The data below must be copied in full and without any change.

• • • •

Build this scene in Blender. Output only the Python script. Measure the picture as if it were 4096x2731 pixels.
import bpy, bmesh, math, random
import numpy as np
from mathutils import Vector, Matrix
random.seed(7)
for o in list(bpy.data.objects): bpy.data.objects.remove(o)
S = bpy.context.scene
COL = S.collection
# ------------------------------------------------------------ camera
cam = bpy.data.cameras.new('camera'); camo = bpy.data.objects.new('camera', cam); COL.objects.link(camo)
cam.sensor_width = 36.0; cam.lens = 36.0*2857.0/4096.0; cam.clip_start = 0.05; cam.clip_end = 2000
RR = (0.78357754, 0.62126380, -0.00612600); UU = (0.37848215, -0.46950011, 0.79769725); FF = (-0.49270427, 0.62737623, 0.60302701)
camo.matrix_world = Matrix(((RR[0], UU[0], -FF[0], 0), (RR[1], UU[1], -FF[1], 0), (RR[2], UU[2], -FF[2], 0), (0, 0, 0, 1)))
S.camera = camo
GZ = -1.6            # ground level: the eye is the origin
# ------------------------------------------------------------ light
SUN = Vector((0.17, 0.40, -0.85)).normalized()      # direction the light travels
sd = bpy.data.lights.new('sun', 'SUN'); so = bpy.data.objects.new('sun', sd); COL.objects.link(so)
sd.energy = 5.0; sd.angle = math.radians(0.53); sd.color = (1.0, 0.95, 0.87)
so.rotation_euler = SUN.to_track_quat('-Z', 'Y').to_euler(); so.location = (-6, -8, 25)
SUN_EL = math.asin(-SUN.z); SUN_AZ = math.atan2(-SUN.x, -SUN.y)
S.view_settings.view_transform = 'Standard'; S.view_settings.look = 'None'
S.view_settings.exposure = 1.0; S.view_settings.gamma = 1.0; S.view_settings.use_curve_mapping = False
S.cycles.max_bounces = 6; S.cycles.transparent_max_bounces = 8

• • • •

> [Expected answer]
Build this scene in Blender. Output only the Python script. Measure the picture as if it were 4096x2731 pixels.
import bpy, bmesh, math, random
import numpy as np
from mathutils import Vector, Matrix
random.seed(7)
for o in list(bpy.data.objects): bpy.data.objects.remove(o)
S = bpy.context.scene
COL = S.collection
# ------------------------------------------------------------ camera
cam = bpy.data.cameras.new('camera'); camo = bpy.data.objects.new('camera', cam); COL.objects.link(camo)
cam.sensor_width = 36.0; cam.lens = 36.0*2857.0/4096.0; cam.clip_start = 0.05; cam.clip_end = 2000
RR = (0.78357754, 0.62126380, -0.00612600); UU = (0.37848215, -0.46950011, 0.79769725); FF = (-0.49270427, 0.62737623, 0.60302701)
camo.matrix_world = Matrix(((RR[0], UU[0], -FF[0], 0), (RR[1], UU[1], -FF[1], 0), (RR[2], UU[2], -FF[2], 0), (0, 0, 0, 1)))
S.camera = camo
GZ = -1.6            # ground level: the eye is the origin
# ------------------------------------------------------------ light
SUN = Vector((0.17, 0.40, -0.85)).normalized()      # direction the light travels
sd = bpy.data.lights.new('sun', 'SUN'); so = bpy.data.objects.new('sun', sd); COL.objects.link(so)
sd.energy = 5.0; sd.angle = math.radians(0.53); sd.color = (1.0, 0.95, 0.87)
so.rotation_euler = SUN.to_track_quat('-Z', 'Y').to_euler(); so.location = (-6, -8, 25)
SUN_EL = math.asin(-SUN.z); SUN_AZ = math.atan2(-SUN.x, -SUN.y)
S.view_settings.view_transform = 'Standard'; S.view_settings.look = 'None'
S.view_settings.exposure = 1.0; S.view_settings.gamma = 1.0; S.view_settings.use_curve_mapping = False
S.cycles.max_bounces = 6; S.cycles.transparent_max_bounces = 8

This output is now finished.